12/01/2008

Obama's Cabinet Choices Are Shut the Fuck Up:
Here's a few quotes from the end of 2000 and the beginning of 2001 regarding the choice of Donald Rumsfeld as Secretary of Defense by the newly-appointed President-elect George W. Bush:

"He is an enormously impressive guy, and I think Governor Bush is very lucky to get him to be Defense secretary again." - Fred Barnes on Fox "news," December 31, 2000

"I think it's a very good pick; and I think I'd rather see him than some businessman come in who you'd have to show the way to the restrooms in the Pentagon." - Bob Novak on CNN, December 28, 2000

Rumsfeld is a conservative "on SDI, but very much a moderate on other issues, I think. Rumsfeld is no right winger." - Chris Matthews on MSNBC's Hardball, January 3, 2001

"I think it's an excellent choice. I think Don Rumsfeld is a very talented and successful individual and I think it says that President-elect Bush is willing to have strong-willed, able people around him." - James Woolsey on PBS's The Newshour with Jim Lehrer, December 28, 2000

This list could go on with the rogues' gallery of fucktardery:
Ken Adelman in the Washington Times, December 29, 2000: Rummy "is a wonderful strategic thinker and a very determined individual with great managerial skills but who also knows and cares about key national-security issues."

Henry Kissinger, Wash Times, December 30, 2000: "I don't know anybody who has a similar range of experience - White House chief of staff, NATO ambassador, secretary of defense, chairman of the ballistic-missile threat commission, CEO of major American corporations. To find someone with these qualifications who also favors missile defense and knows strategic issues - it's almost impossible. It's the best choice (Mr. Bush) could have made."

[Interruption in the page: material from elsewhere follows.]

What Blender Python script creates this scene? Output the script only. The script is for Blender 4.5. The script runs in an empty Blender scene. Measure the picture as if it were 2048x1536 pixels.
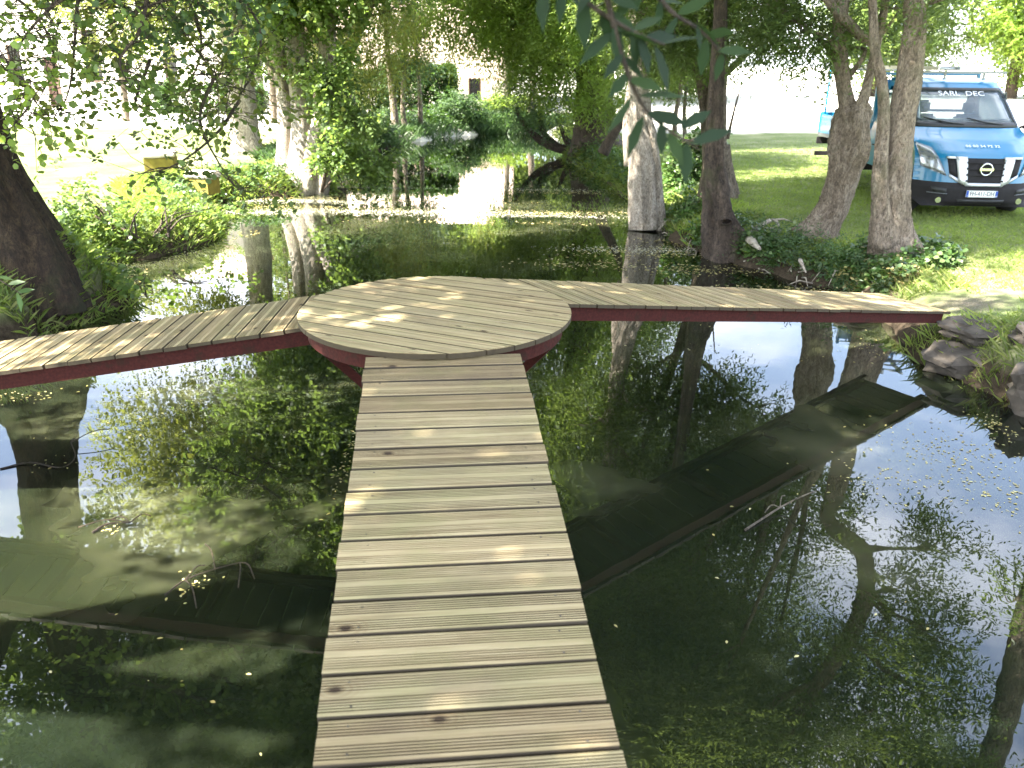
import bpy, bmesh, math, random
import numpy as np
from mathutils import Vector, Matrix
R_=math.radians
D=bpy.data; scn=bpy.context.scene; COL=scn.collection
# ---------------------------------------------------------------- camera
F,PIT,ROL,H=1653.2,.3725,.011,2.738       # focal in px of the 2048 wide photo, pitch down, roll, eye height over water
cam=D.cameras.new('camera'); co=D.objects.new('camera',cam); COL.objects.link(co); scn.camera=co
cam.sensor_width=36; cam.lens=F/2048*36; cam.clip_start=.05; cam.clip_end=2000; cam.dof.use_dof=True; cam.dof.focus_distance=5.5; cam.dof.aperture_fstop=3.6
Rv=Vector((1,0,0)); Uv=Vector((0,math.sin(PIT),math.cos(PIT)))
r2=Rv*math.cos(ROL)+Uv*math.sin(ROL); u2=Uv*math.cos(ROL)-Rv*math.sin(ROL); b2=r2.cross(u2)
co.matrix_world=Matrix(((r2.x,u2.x,b2.x,0),(r2.y,u2.y,b2.y,0),(r2.z,u2.z,b2.z,H),(0,0,0,1)))
# ---------------------------------------------------------------- world + sun
SUN_AZ,SUN_EL=-112.0,50.0     # azimuth from +y clockwise
w=D.worlds.new('World'); scn.world=w; w.use_nodes=True; nt=w.node_tree; nt.nodes.clear()
out=nt.nodes.new('ShaderNodeOutputWorld'); bg=nt.nodes.new('ShaderNodeBackground')
sky=nt.nodes.new('ShaderNodeTexSky'); sky.sky_type='NISHITA'; sky.sun_disc=False
sky.sun_elevation=R_(SUN_EL); sky.sun_rotation=R_(SUN_AZ)%(2*math.pi); sky.air_density=1.0; sky.dust_density=1.5; sky.ozone_density=1.5
tc=nt.nodes.new('ShaderNodeTexCoord'); mp=nt.nodes.new('ShaderNodeMapping'); mp.inputs['Scale'].default_value=(1.6,1.6,4); mp.inputs['Location'].default_value=(.35,.2,.1)
nz=nt.nodes.new('ShaderNodeTexNoise'); nz.inputs['Scale'].default_value=1.3; nz.inputs['Detail'].default_value=7; nz.inputs['Roughness'].default_value=.55
rp=nt.nodes.new('ShaderNodeValToRGB'); rp.color_ramp.elements[0].position=.44; rp.color_ramp.elements[1].position=.62
rp.color_ramp.elements[0].color=(.12,.12,.12,1); rp.color_ramp.elements[1].color=(.85,.85,.85,1)
mx=nt.nodes.new('ShaderNodeMixRGB'); mx.inputs[2].default_value=(7.2,7.4,8.0,1)
L=nt.links.new
L(tc.outputs['Generated'],mp.inputs[0]); L(mp.outputs[0],nz.inputs[0]); L(nz.outputs[0],rp.inputs[0]); L(rp.outputs[0],mx.inputs[0]); L(sky.outputs[0],mx.inputs[1])
L(mx.outputs[0],bg.inputs[0]); bg.inputs[1].default_value=.085; L(bg.outputs[0],out.inputs[0])
sl=D.lights.new('sun','SUN'); so=D.objects.new('sun',sl); COL.objects.link(so); sl.energy=5; sl.angle=R_(.55); sl.color=(1,.95,.86)
sd=Vector((math.sin(R_(SUN_AZ))*math.cos(R_(SUN_EL)),math.cos(R_(SUN_AZ))*math.cos(R_(SUN_EL)),math.sin(R_(SUN_EL))))
so.rotation_euler=sd.to_track_quat('Z','Y').to_euler()
vs=scn.view_settings; vs.view_transform='Standard'; vs.look='None'; vs.exposure=3.35; vs.gamma=1; vs.use_curve_mapping=False
scn.render.engine='CYCLES'; cy=scn.cycles; cy.max_bounces=7; cy.diffuse_bounces=4; cy.glossy_bounces=4; cy.transmission_bounces=5; cy.transparent_max_bounces=8
cy.use_denoising=True; cy.sample_clamp_indirect=8; cy.caustics_reflective=False; cy.caustics_refractive=False
scn.render.use_persistent_data=False
# ---------------------------------------------------------------- pixel -> world helpers
def ray(px,py):
    xi,ui=px-1024,768-py; c,s=math.cos(ROL),math.sin(ROL); X=xi*c-ui*s; U=ui*c+xi*s
    return Vector((X,F*math.cos(PIT)+U*math.sin(PIT),-F*math.sin(PIT)+U*math.cos(PIT)))
def at(px,py,z=0.):
    d=ray(px,py); t=(z-H)/d.z; return Vector((d.x*t,d.y*t,z))
def atY(px,py,Y):
    d=ray(px,py); t=Y/d.y; return Vector((d.x*t,Y,H+d.z*t))
# ---------------------------------------------------------------- object helpers
def link(o,parent=None):
    COL.objects.link(o)
    if parent: o.parent=parent
    return o
def tag(o,label=None,cat=None,group=None,kind=None):
    if label:o['label']=label
    if cat:o['category']=cat
    if group:o['group']=group
    if kind:o['kind']=kind
    return o
def empty(name,loc=(0,0,0),rz=0,label=None,cat=None,group=None):
    o=D.objects.new(name,None); o.location=loc; o.rotation_euler=(0,0,rz); o.empty_display_size=.2; link(o); return tag(o,label,cat,group)
def obj(name,bm,mat,parent=None,smooth=False):
    me=D.meshes.new(name); bm.normal_update(); bm.to_mesh(me); bm.free()
    for m in (mat if isinstance(mat,(list,tuple)) else [mat]): me.materials.append(m)
    if smooth: me.polygons.foreach_set('use_smooth',[True]*len(me.polygons))
    return link(D.objects.new(name,me),parent)
def npmesh(name,verts,k,mat,parent=None,smooth=False):
    n=len(verts); nf=n//k; me=D.meshes.new(name)
    me.vertices.add(n); me.vertices.foreach_set('co',np.ascontiguousarray(verts,dtype=np.float32).ravel())
    me.loops.add(n); me.loops.foreach_set('vertex_index',np.arange(n,dtype=np.int32))
    me.polygons.add(nf); me.polygons.foreach_set('loop_start',np.arange(0,n,k,dtype=np.int32)); me.polygons.foreach_set('loop_total',np.full(nf,k,dtype=np.int32))
    if smooth: me.polygons.foreach_set('use_smooth',np.ones(nf,dtype=bool))
    me.materials.append(mat); me.update(); return link(D.objects.new(name,me),parent)
def box(bm,x0,x1,y0,y1,z0,z1,M=None,mi=0,bev=0):
    vs_=[bm.verts.new(p) for p in ((x0,y0,z0),(x1,y0,z0),(x1,y1,z0),(x0,y1,z0),(x0,y0,z1),(x1,y0,z1),(x1,y1,z1),(x0,y1,z1))]
    fs=[bm.faces.new([vs_[i] for i in q]) for q in ((0,3,2,1),(4,5,6,7),(0,1,5,4),(1,2,6,5),(2,3,7,6),(3,0,4,7))]
    for f in fs:f.material_index=mi
    if bev:
        g=bmesh.ops.bevel(bm,geom=list({e for f in fs for e in f.edges}),offset=bev,segments=2,affect='EDGES'); vs_=list({v for f in g['faces'] for v in f.verts}|set(v for v in vs_ if v.is_valid))
    if M is not None: bmesh.ops.transform(bm,matrix=M,verts=vs_)
    return vs_
def tube(bm,pts,rad,n=10,noise=0,seed=0,mi=0,cap=True,ell=None):
    """tapered tube through points; radii per point; noise wobbles the bark outline"""
    rs=np.random.RandomState(seed); P=[Vector(p) for p in pts]; rings=[]
    ref=Vector((1,.13,0))
    ph=rs.rand(4)*6.28
    for i,p in enumerate(P):
        d=(P[min(i+1,len(P)-1)]-P[max(i-1,0)]).normalized()
        a=ref-d*ref.dot(d)
        if a.length<.1: a=Vector((0,1,0))-d*d.y
        a.normalize(); b=d.cross(a); ring=[]
        for j in range(n):
            t=2*math.pi*j/n; r=rad[i]*(1+(noise*.45*(math.sin(9*t+ph[2]+.6*math.sin(i*.31))+.7*math.sin(14*t+ph[3]+.8*math.sin(i*.23))) if n>=20 else 0)+noise*(.5*math.sin(3*t+ph[0]+i*.25)+.35*math.sin(5*t+ph[1]-i*.2)+.5*(rs.rand()-.5)))
            if ell: r*=1+ell*math.cos(2*t)
            ring.append(bm.verts.new(p+a*(math.cos(t)*r)+b*(math.sin(t)*r)))
        rings.append(ring)
    for i in range(len(rings)-1):
        for j in range(n):
            f=bm.faces.new((rings[i][j],rings[i][(j+1)%n],rings[i+1][(j+1)%n],rings[i+1][j])); f.material_index=mi; f.smooth=True
    if cap:
        for ring,rev in ((rings[0],True),(rings[-1],False)):
            f=bm.faces.new(ring[::-1] if rev else ring); f.material_index=mi
def spline(pts,n):
    """catmull-rom resample of (x,y,z,r) rows"""
    P=np.array(pts,float); P=np.vstack([2*P[0]-P[1],P,2*P[-1]-P[-2]]); o=[]
    for i in range(1,len(P)-2):
        for t in np.linspace(0,1,n,endpoint=False):
            o.append(.5*((2*P[i])+(-P[i-1]+P[i+1])*t+(2*P[i-1]-5*P[i]+4*P[i+1]-P[i+2])*t*t+(-P[i-1]+3*P[i]-3*P[i+1]+P[i+2])*t**3))
    o.append(P[-2]); return np.array(o)
def limb(bm,pts,n=5,sides=10,noise=.12,seed=0,mi=0,ell=None):
    S=spline(pts,n); tube(bm,S[:,:3],np.maximum(S[:,3],.004),sides,noise,seed,mi,ell=ell)
# ---------------------------------------------------------------- materials
def mat(name): 
    m=D.materials.new(name); m.use_nodes=True; t=m.node_tree; return m,t,t.nodes['Principled BSDF'],t.links.new
def N(t,typ,**k):
    n=t.nodes.new('ShaderNode'+typ)
    for a,b in k.items():
        if a in n.inputs.keys() if isinstance(a,str) else False: n.inputs[a].default_value=b
        else: setattr(n,a,b)
    return n
def ramp(t,fac,cols):
    r=t.nodes.new('ShaderNodeValToRGB'); e=r.color_ramp.elements
    while len(e)<len(cols): e.new(.5)
    for i,(p,c) in enumerate(cols): e[i].position=p; e[i].color=(*c,1)
    t.links.new(fac,r.inputs[0]); return r.outputs[0]
def noise(t,scale,detail=5,rough=.55,vec=None,mapscale=None,dist=0):
    n=t.nodes.new('ShaderNodeTexNoise'); n.inputs['Scale'].default_value=scale; n.inputs['Detail'].default_value=detail; n.inputs['Roughness'].default_value=rough; n.inputs['Distortion'].default_value=dist
    c=vec
    if c is None: c=t.nodes.new('ShaderNodeTexCoord').outputs['Object']
    if mapscale:
        m=t.nodes.new('ShaderNodeMapping'); m.inputs['Scale'].default_value=mapscale; t.links.new(c,m.inputs[0]); c=m.outputs[0]
    t.links.new(c,n.inputs['Vector']); return n.outputs[0]
def math_(t,op,a,b=None):
    n=t.nodes.new('ShaderNodeMath'); n.operation=op
    for i,v in ((0,a),(1,b)):
        if v is None: continue
        if hasattr(v,'node'): t.links.new(v,n.inputs[i])
        else: n.inputs[i].default_value=v
    return n.outputs[0]
def mixc(t,fac,a,b,mode='MIX'):
    n=t.nodes.new('ShaderNodeMixRGB'); n.blend_type=mode
    for i,v in ((0,fac),(1,a),(2,b)):
        if hasattr(v,'node'): t.links.new(v,n.inputs[i])
        else: n.inputs[i].default_value=v if i==0 else (*v,1)
    return n.outputs[0]
def bump(t,h,strength,dist,bs):
    b=t.nodes.new('ShaderNodeBump'); b.inputs['Strength'].default_value=strength; b.inputs['Distance'].default_value=dist; t.links.new(h,b.inputs['Height']); t.links.new(b.outputs[0],bs.inputs['Normal'])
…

Etcetera. You'll find people talking about how immensely qualified Rumsfeld was, how moderate he was, how experienced he was. And, umm, how did that work out?

There's a few points one could make here: about the fallacy of the long resume', about the stupidity of overanalyzing cabinet picks, about how you shall only know a person by his or her actions.

But let's just say this as Barack Obama introduces his national security team and people huff and puff about whether they're hawks or not progressive enough or problem children or disappointing or what the fuck ever: Ultimately, the cabinet does the bidding of the president. Sure, they offer ideas and guide the departments. But they are policy implementers. Nothing less and nothing more. You have to be willing to go along with the boss to do the job, or you don't take it. And it's all a political game. If we know anything at all about Barack Obama, it's that he's one crafty motherfucker in the realm of politics.

If you wanted to, say, change the course of the wars in Iraq and Afghanistan and our strategic relationships around the globe, who's gonna do it without pissing people off? Secretary of Defense Dennis Kucinich? Fuck no. You get the guys and gals who were proponents of the war in at least some way or have cozy goddamn Capitol Hill relationships. If the great and glorious David Petraeus and the shiny Robert Gates are saying, "Bring the troops home," then you've defused your enemies. It ain't Clintonian triangulation, which involved embracing a watered-down version of your opponents' beliefs. It's just fuckin' smart. The same goes for economic policy and it will go for domestic.

Yeah, if Obama lets his hawks run the place and make him break his promises, then we can squawk. But for now, can we just take a breath and see how it all works out?